Ma l’esperimento del giornale popolare è stato per alcuni dei suoi redattori occasione di rilancio e fortuna. Non so quanti di loro abbiano manifestato riconoscenza al direttore: la tessera della P-2 è stata per lui un marchio di infamia da cui ha stentato a liberarsi. Ma Maurizio Costanzo, prima di diventare uno show era un combattente: se ne accorse anche la mafia di Palermo quando mandò Matteo Messina Denaro a Roma, Firenze e Milano per i sopralluoghi degli attentati del 1993: quello in via Ruggero Fauro  per un pelo non costò la vita al giornalista appena uscito dal suo teatro Parioli dalla cui ribalta aveva esternato con vigore il suo disprezzo per i mafiosi: ”Non capisco perché le loro donne non li lasciano, quegli uomini cosi”, aveva detto pubblicamente, un’offesa cocente per i capi mafiosi e Totò Riina gliela giurò: ”Chillo a dà murì”, avrebbe riferito un pentito in vena di confidenze con i magistrati che poi lo riferirono all’interessato.

Si chiamava A lume di candela, perché la scenografia era tutta lì: una bugia con una candela accesa su un tavolino e una sedia, alle spalle una finestra chiusa. Su quella sedia e per tutta la durata della candela accesa Maurizio Costanzo non ancora show fece ritorno sul video, accolto da una piccola emittente sarda mentre infuriava ancora lo scaldato P-2. E proprio al lume di candela intervistava l’ospite di turno. Come avrebbe poi fatto fino alla fine. Moderna Fenice risorta dalle ceneri, il giornalista (che da ragazzino non ha mai tirato un calcio al pallone ma che da grande è diventato consulente della Roma, la squadra di cui si diceva tifosissimo) non tardò a tornare in sella.

La tv commerciale era intanto passata dai Rizzoli a Berlusconi, fra le braccia del quale dopo alcuni passaggi in Rai, il giornalista che non conosceva il significato della parola vacanza, che non è mai andato in ferie nemmeno con le quattro mogli che ha progressivamente impalmato (e tutte, chi più chi meno, glielo hanno rimproverato), finalmente trovò l’uomo che lo avrebbe capito fino in fondo e fino in fondo gli avrebbe lasciato fare la televisione così come la voleva lui, senza interferenze. E così sembra sia sempre stato. 

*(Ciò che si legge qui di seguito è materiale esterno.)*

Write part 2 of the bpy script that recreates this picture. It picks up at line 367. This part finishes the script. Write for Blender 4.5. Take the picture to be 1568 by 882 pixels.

E fu subito Maurizio Costanzo Show, il programma televisivo che in migliaia di puntate ha messo in onda l’umanità più varia, la stessa con la quale, con la rubrica delle lettere dei lettori di un settimanale femminile, un giovanissimo Costanzo aveva aperto la sua missione di confessore laico. Dalla A di Andreotti alla Zeta di Zuzzurro e Gaspare, non si contano i personaggi chiamati alla ribalta e garbatamente vivisezionati. Attori comici e drammatici, cantanti e fantasisti, critici d’arte e travestiti, ma anche deputati e senatori, magistrati, uomini politici, non tutti “nani e ballerine” (come si espresse un ministro socialista dalla battuta facile), ma anche autentiche scoperte da vero talent scout. Ormai da qualche tempo non c’è volto noto della tv che prima o poi in tanti anni non sia “passato” da Costanzo a ricevere come fosse un’investitura.

Per tutti la domanda finale era: “Secondo lei, cosa c’è dietro l’angolo?”.

Costanzo lo chiedeva soprattutto a quelli da cui si aspettava una risposta esauriente. E diceva di non averla mai avuta, quella risposta. Ora c’è andato lui a vedere cosa c’è dietro l’angolo.